Wednesday, August 12, 2015

Infinite Intelligence --- Day 4/195

Walk: Candlestick Park (for KNT), Sundance Kabuki (The End of the Tour (2))
Distance: 2 miles

Bloomington, Illinois

The delete yesterday was for the best.  It has only happened to Ciwt 3-4 times since having a computer, and always it has been when she is feeling ambivalence but trying to override it.

There were many things enchanting, endearing and seductive that pulled people (definitely including Ciwt) to David Foster Wallace personally and in his writings. Many of these elicit a sense that you are really getting to know him.  But, no; it couldn't be done.

You can know his size, his athletic but also lumbering heft.  The freshness and immediacy of his mind was apparent from 1000 yards.  His voice was soft, distinctive, and melodious; he was in glee clubs.  There were teeny tics, grimaces, hesitations, so much humor.  According to his sister, he was a perfect mime who could get into people's skins and minds and voices within moments.

Ciwt can totally appreciate his hair, his relationship with it.  It was unruly, stringy and he was a total perfectionist with incredibly high standards for himself.  He went through a variety of strange periods with that hair, Ciwt guesses trying to reconcile it with his standards. But there was fluidity with the standards, a persistent wonderment about exactly how he should look and be perceived. Finally he settled on a constant bandanna which probably obfuscated the hair situation, absorbed his periodic heavy sweating and might have functioned as a sort of security blanket.  (Ciwt sometimes wears hats..)

F. Scott Fitzgerald famously said in The Crack-Up, "The test of a first rate intelligence is the ability to hold two opposed ideas in the mind at the same time and still retain the ability to function."  Ciwt likes to think Fitzgerald would have been unprecedentedly astounded if he had encountered Wallace's intelligence. It appears as if Wallace (Ciwt fights the urge to call him David, like a known friend)  encountered every moment anew and in its entirety.  At once he took in the person, the clothes, the weather, maybe historic weather patterns,  the room, the furniture in it, maybe how it was made, the morality of the situation, the many possibilities for what was expected and how to look and act.  From the outside it appears this and more exploded into and was held by his consciousness while he applied his maddening and compelling intelligence to (perfectly) organizing the material at hand.

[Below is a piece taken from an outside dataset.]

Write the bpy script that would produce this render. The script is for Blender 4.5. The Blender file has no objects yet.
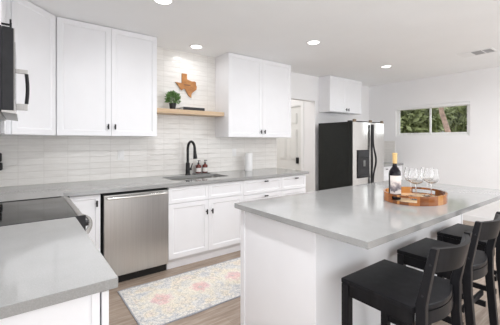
import bpy, bmesh, math, random
from mathutils import Vector, Matrix, noise
random.seed(7)
S = bpy.context.scene
COL = S.collection
PI = math.pi

# ------------------------------------------------------------------ camera, world, light, exposure
cam_d = bpy.data.cameras.new('camera'); cam = bpy.data.objects.new('camera', cam_d); COL.objects.link(cam)
cam.location = (0, 0, 1.353)
cam.rotation_euler = (PI/2, 0, -math.radians(36.9))
cam_d.sensor_width = 36.0; cam_d.sensor_fit = 'HORIZONTAL'
cam_d.lens = 304.0/500*36
cam_d.shift_y = (141-162.5)/500
cam_d.clip_start = 0.02
S.camera = cam
S.cycles.diffuse_bounces = 8; S.cycles.max_bounces = 14; S.cycles.transmission_bounces = 12

w = bpy.data.worlds.new('daylight'); S.world = w; w.use_nodes = True
bg = w.node_tree.nodes['Background']; bg.inputs['Color'].default_value = (0.96, 0.98, 1.0, 1); bg.inputs['Strength'].default_value = 2.15

def area(name, loc, rot, sx, sy, energy, col=(1, 1, 1)):
    l = bpy.data.lights.new(name, 'AREA'); l.shape = 'RECTANGLE'; l.size = sx; l.size_y = sy; l.energy = energy; l.color = col
    o = bpy.data.objects.new(name, l); o.location = loc; o.rotation_euler = rot; COL.objects.link(o); return o
area('hall_fill_light', (3.2, 4.6, 2.5), (0, 0, 0), 1.2, 0.9, 13, (1, 0.98, 0.95))  # unseen lamp added to brighten the hall

vs = S.view_settings
vs.view_transform = 'Standard'; vs.look = 'None'; vs.gamma = 1; vs.exposure = 0.33; vs.use_curve_mapping = False

# ------------------------------------------------------------------ materials
def mat(name, col, rough=0.5, metal=0.0, spec=0.5, **kw):
    m = bpy.data.materials.new(name); m.use_nodes = True
    nt = m.node_tree; b = nt.nodes['Principled BSDF']
    b.inputs['Base Color'].default_value = (*col, 1); b.inputs['Roughness'].default_value = rough
    b.inputs['Metallic'].default_value = metal; b.inputs['Specular IOR Level'].default_value = spec
    for k, v in kw.items(): b.inputs[k.replace('_', ' ')].default_value = v
    return m
def N(m, t, **kw):
    n = m.node_tree.nodes.new(t)
    for k, v in kw.items(): setattr(n, k, v)
    return n
def L(m, a, b): m.node_tree.links.new(a, b)
def B(m): return m.node_tree.nodes['Principled BSDF']
def objco(m, scale=(1, 1, 1), rot=(0, 0, 0)):
    t = N(m, 'ShaderNodeTexCoord'); mp = N(m, 'ShaderNodeMapping')
    mp.inputs['Scale'].default_value = scale; mp.inputs['Rotation'].default_value = rot
    L(m, t.outputs['Object'], mp.inputs['Vector']); return mp.outputs['Vector']
def ramp(m, fac, stops):
    r = N(m, 'ShaderNodeValToRGB'); e = r.color_ramp.elements
    while len(e) < len(stops): e.new(0.5)
    for el, (p, c) in zip(e, stops): el.position = p; el.color = (*c, 1)
    L(m, fac, r.inputs['Fac']); return r.outputs['Color']
def noisetex(m, vec, scale, detail=3, rough=0.5):
    n = N(m, 'ShaderNodeTexNoise'); n.inputs['Scale'].default_value = scale; n.inputs['Detail'].default_value = detail
    n.inputs['Roughness'].default_value = rough; L(m, vec, n.inputs['Vector']); return n.outputs['Fac']
def bump(m, h, strength=0.2, dist=0.01):
    b = N(m, 'ShaderNodeBump'); b.inputs['Strength'].default_value = strength; b.inputs['Distance'].default_value = dist
    L(m, h, b.inputs['Height']); L(m, b.outputs['Normal'], B(m).inputs['Normal'])
def soft(name, col, rough, var=0.03, scale=6, **kw):
    m = mat(name, col, rough, **kw); v = objco(m)
    L(m, ramp(m, noisetex(m, v, scale), [(0.3, tuple(c*(1-var) for c in col)), (0.7, tuple(min(1, c*(1+var)) for c in col))]), B(m).inputs['Base Color'])
    return m
def mixc(m, fac, a, b, mode='MIX'):
    x = N(m, 'ShaderNodeMix', data_type='RGBA', blend_type=mode)
    for s, val in ((x.inputs[0], fac), (x.inputs[6], a), (x.inputs[7], b)):
        if isinstance(val, (int, float)): s.default_value = val
        elif isinstance(val, tuple): s.default_value = (*val, 1)
        else: L(m, val, s)
    return x.outputs[2]
def math_(m, op, a, b=None, c=None):
    x = N(m, 'ShaderNodeMath', operation=op)
    for i, val in enumerate((a, b, c)):
        if val is None: continue
        if isinstance(val, (int, float)): x.inputs[i].default_value = val
        else: L(m, val, x.inputs[i])
    return x.outputs[0]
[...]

For Ciwt - and many, many others including the MacArthur Genius grantees - just witnessing this is awesome, breathtaking.  He so distrusted the role of entertainment in our culture, but, yes, his intelligence and whole way was highly, highly entertaining.

All of which makes another part of Ciwt - and many others she's sure - guilty and sad because David Foster Wallace was also very vulnerable and fragile.  He was seriously depressed for a long, long time and worked very, very, very hard to both hide (because it was private) and resolve the sense of helplessness, diminishment and who knows what else the depression entailed.  He also worked exceedingly hard at his craft; Ciwt cannot imagine the energy it would take to sit alone for three years in a black-painted (by him) room in Illinois (which he loved) writing a 1,000+ page book every word of which met the highest personal standards of his perfectionist sensibilities.  Which is what he did with Infinite Jest.

So, here's Ciwt writing about David Foster Wallace in spite of herself.  If you're interested in him or an author's life well told or excellent indies, Ciwt highly recommends The End of the Tour where you can see 'him' for yourself.  Nearly every word of dialogue was spoken by him into a tape recorder for a Rolling Stone  reporter who stayed with him for five days in the days of Infinite Jest fame.  So the movie is as accurate an accounting of that time as can be. (The family is understandably upset the recordings were used this way, but there have been no embellishments to his actual thinking and words). Jason Segel comes as close to capturing Wallace as anyone could so there is great respect in the acting. Bloomington, dogs, the things that were close to Wallace at the time are also respected.

So, if this is your type of movie, and you like uniquely likable, original people and powerhouse minds, go.